Ciertamente, los mimbres de aquel avance federalista corresponden a una cita electoral marcada por la caída de la participación (cuatro puntos menos que en las anteriores autonómicas de 1995 y hasta 20 puntos menos que en las últimas catalanas de 2017), una circunstancia poco homologable al movilizado escenario actual. Por eso, para obtener su mejor registro autonómico, al catalanismo federalista le bastó entonces con aglutinar en torno a una sola marca la mayor parte del voto útil de la «izquierda participante en las catalanas», un contingente que entonces quedaba siempre muy por debajo del que se movilizaba en las legislativas. Hoy, en cambio, la afluencia a las urnas en la cita autonómica es infinitamente mayor, ya que el proceso soberanista ha hecho saltar por los aires la desafección crónica de un sector de la población catalana de origen inmigrante o con un menor sentido de pertenencia.

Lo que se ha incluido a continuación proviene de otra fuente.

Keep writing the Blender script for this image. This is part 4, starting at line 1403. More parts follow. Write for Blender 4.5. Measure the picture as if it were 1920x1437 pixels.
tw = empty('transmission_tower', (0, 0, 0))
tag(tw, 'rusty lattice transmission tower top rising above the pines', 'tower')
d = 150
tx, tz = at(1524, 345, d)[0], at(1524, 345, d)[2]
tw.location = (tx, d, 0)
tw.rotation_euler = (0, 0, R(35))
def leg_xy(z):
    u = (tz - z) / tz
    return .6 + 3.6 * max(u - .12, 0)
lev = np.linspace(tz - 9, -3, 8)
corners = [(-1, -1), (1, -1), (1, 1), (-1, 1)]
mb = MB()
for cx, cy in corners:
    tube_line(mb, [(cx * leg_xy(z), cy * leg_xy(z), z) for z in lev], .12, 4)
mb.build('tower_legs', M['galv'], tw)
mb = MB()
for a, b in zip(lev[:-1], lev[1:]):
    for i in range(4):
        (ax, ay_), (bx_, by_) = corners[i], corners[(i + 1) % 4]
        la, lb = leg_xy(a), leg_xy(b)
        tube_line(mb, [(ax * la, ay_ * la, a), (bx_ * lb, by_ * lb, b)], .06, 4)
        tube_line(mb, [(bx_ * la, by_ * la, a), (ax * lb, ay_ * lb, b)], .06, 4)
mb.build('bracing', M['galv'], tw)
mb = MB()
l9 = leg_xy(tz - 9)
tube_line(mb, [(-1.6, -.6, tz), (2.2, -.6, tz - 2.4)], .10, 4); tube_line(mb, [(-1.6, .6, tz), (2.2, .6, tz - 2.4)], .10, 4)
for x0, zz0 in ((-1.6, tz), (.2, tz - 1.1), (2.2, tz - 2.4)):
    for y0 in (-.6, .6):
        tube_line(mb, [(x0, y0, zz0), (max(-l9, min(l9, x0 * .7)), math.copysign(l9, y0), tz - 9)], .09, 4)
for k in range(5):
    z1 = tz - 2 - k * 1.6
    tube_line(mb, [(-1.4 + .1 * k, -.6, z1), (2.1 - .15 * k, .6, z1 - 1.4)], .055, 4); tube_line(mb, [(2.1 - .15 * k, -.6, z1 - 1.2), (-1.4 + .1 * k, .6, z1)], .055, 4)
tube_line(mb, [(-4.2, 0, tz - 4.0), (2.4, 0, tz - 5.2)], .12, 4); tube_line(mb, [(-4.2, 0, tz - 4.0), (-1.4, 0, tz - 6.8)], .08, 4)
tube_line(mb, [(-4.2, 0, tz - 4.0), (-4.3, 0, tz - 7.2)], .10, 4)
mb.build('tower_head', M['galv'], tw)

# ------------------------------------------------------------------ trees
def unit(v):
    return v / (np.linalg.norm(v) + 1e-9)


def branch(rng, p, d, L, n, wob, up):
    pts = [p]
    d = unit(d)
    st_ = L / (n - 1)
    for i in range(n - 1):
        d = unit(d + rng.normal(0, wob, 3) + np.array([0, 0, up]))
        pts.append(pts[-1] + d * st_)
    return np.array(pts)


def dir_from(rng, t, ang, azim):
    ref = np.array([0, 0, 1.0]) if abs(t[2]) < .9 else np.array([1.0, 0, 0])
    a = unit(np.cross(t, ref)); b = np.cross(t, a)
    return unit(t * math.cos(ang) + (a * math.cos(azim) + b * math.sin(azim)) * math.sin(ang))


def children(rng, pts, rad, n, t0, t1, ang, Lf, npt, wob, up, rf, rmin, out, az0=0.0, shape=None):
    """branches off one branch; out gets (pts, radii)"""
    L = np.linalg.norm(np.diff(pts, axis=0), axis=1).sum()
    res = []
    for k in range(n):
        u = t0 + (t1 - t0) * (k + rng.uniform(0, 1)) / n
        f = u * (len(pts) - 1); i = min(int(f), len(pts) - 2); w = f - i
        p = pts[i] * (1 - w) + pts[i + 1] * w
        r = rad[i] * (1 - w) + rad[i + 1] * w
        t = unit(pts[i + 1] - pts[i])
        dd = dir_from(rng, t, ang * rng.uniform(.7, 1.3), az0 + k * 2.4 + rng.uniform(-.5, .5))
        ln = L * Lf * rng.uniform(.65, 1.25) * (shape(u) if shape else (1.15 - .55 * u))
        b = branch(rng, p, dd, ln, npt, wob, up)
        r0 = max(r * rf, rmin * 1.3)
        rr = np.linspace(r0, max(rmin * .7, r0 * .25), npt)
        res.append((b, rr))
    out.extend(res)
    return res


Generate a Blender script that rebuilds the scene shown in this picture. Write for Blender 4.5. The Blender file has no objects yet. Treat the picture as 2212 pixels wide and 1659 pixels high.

Sin embargo, y como un factor no menos decisivo en el resultado de 1999, el deteriorado estado de salud del centro nacionalista propició entonces dos movimientos clave: por un lado, el trasvase hacia el PSC de hasta cien mil votantes que en las anteriores autonómicas habían apostado por CiU o PP (cuyas mermas conjuntas con relación a 1995 superaron los 250.000 sufragios), y, por otro, el «desistimiento» de otros cien mil electores nacionalistas y populares que entonces se quedaron en su casa y renunciaron a dar su apoyo a las listas del centroderecha.

Buena prueba de ello es que el incremento en la abstención que se produjo en 1999 fue superior en los territorios más tradicionalmente participativos y favorables al centroderecha. Por ejemplo, la caída de la participación en los distritos acomodados de Barcelona fue de cuatro puntos, mayor casi siempre que en los barrios populares. Y esa caída se situó entre cuatro y siete puntos en las localidades de la Catalunya interior, mientras que en una población del área metropolitana como Santa Coloma de Gramenet no llegó a los dos puntos. Los sondeos indican, además, que ese contingente de votantes tránsfugas del centro y la derecha respondía a dos sentimientos antagónicos: aquellos que estaban visceralmente hartos de dos décadas de nacionalismo pujolista y aquellos otros que, simplemente, se hallaban decepcionados de los confusos y zigzagueantes horizontes del pujolismo. Algunos de estos últimos se atrevieron incluso a cruzar la frontera electoral e identitaria entre partidos autóctonos y formaciones de ámbito estatal. Un precedente que tener muy en cuenta.